June 16, 2006, The Hindu
Jaipur, India

Special Correspondent

Enrolment of children at the elementary level has improved, says new study

  • Improvement in quality of education and health of students
  • Drop-out rate also falls but marginally
  • 92-95 per cent of the students have meals at schools

The much- talked about mid-day meals scheme introduced in Rajasthan in the Government and Government-aided primary schools has had an affirmative effect on enrolment of children, particularly of the girl child, at the elementary level. It has helped improve the quality of education as well as the health of students, besides helping the families to tide over the problems of hunger and malnutrition, a new study has indicated.

A participatory expenditure tracking survey on the scheme in the district of Chittorgarh in Rajasthan, conducted by CUTS-Centre for Consumer Action, Research and Training (CUTS-CART) in association with the World Bank reported improvement of enrolment in 64 per cent of the schools and improvement in retention in 51 per cent schools in past three years. The enrolment of girls registered an increase in 58 per cent of the schools surveyed while it was found that quality of education improved in 49 per cent of them.

The survey results were presented at a State- level dissemination meeting before experts, World Bank representatives, JVR Murty, Vinod Sahagal, MLAs, C.P.Joshi, Chairman of the Public Accounts Committee and Nathu Singh Gujjar, besides Rajendra Bhanawat, Divisional Commissioner, Jaipur, Saroj Punhani, Accountant General (Audit), Jaipur, Sarathi Acharya, director of the Institute of Development Studies, Jaipur and former director S.S.Acharya.
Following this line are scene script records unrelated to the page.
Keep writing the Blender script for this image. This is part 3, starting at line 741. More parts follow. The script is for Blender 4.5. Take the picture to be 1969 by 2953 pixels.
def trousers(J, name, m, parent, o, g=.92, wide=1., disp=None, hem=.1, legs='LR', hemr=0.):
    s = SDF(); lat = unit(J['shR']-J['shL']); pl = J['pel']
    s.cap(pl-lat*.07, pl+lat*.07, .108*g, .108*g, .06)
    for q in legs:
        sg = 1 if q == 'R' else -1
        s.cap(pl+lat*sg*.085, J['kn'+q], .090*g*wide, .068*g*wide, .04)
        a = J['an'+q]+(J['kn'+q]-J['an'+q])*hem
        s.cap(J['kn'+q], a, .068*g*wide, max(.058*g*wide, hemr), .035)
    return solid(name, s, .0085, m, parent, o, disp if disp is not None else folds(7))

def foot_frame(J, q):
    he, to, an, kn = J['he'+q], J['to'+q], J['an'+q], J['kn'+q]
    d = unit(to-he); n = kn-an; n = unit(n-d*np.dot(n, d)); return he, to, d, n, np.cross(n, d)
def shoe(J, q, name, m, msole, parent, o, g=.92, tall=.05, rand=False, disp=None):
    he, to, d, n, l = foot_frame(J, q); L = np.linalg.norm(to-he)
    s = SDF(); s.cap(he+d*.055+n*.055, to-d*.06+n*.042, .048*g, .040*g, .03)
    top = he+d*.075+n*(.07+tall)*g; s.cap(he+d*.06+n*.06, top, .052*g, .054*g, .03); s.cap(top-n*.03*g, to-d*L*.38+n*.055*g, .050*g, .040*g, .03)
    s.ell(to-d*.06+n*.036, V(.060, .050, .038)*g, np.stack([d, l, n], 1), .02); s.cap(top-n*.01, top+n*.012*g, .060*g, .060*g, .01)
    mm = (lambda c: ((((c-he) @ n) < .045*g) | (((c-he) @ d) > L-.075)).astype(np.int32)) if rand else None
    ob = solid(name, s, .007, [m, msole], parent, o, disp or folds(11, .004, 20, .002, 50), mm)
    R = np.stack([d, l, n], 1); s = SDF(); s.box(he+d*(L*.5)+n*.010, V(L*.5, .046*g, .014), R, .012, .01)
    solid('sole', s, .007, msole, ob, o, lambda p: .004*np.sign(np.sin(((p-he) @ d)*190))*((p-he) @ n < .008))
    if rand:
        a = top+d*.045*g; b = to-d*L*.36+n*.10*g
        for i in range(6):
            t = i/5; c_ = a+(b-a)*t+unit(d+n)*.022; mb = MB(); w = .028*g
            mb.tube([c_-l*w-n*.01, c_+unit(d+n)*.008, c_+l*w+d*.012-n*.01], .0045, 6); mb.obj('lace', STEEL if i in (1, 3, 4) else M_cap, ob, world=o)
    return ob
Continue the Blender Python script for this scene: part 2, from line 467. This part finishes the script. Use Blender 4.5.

Presenting the findings, the survey team leaders, K.C. Sharma and Dhudeshwar Kumar, however noted the decline in lifting of foodgrains by the State Government in the past three years. The off take of foodgrains was 67 per cent on an average during the period against the total grains sanctioned by the Centre. The unutilised fund (conversion cost) remaining with the districts had steadily increased from 27 per cent to 71 per cent during 2001-02 to 2004-05, they noted.

However, the dropout rate among children from Class I to Class VIII in the district in 2005-06 had been a little less at 37.12 per cent compared to 39.85 at the State level. Chittorgarh, on the other hand, had a wider gender gap at 11.56 per cent in the same category of children against 10.71 per cent at State level in 2005-06.

On the flip side again was the number of cooks employed for preparing the mid-day meals which stood at 7 and 6 per cent from Scheduled Tribes and Scheduled Castes, respectively, though the Supreme Court had issued a directive asking to give preference of SC/ST cooks. A maximum, 64 per cent cooks, belonged to the backward communities while the forward castes accounted for 23 per cent.

The survey found the quality of food served in the schools to the liking of the parents and the children. About 92-95 per cent of the students ate the mid-day meals at school and found it satisfying both qualitatively and in quantity.

The State had initially started the mid-day meals with “googri” or boiled wheat with either salt or jaggery. It started providing variety from April 2005 under the new guidelines of the Supreme Court. Under the guidelines, roti-subzi, roti-dal, puri-sabzi, mithe chawal, namkeen chawal, khichri, mitha daliya, namkeen daliya, lapsi and dal-chawal are in the menu.

Earlier the Centre was providing Re.1 per student as cooking conversion cost against 50 paise from the State Government. In the current session (2006-07), the Rajasthan Government has increased its contribution to Re.1.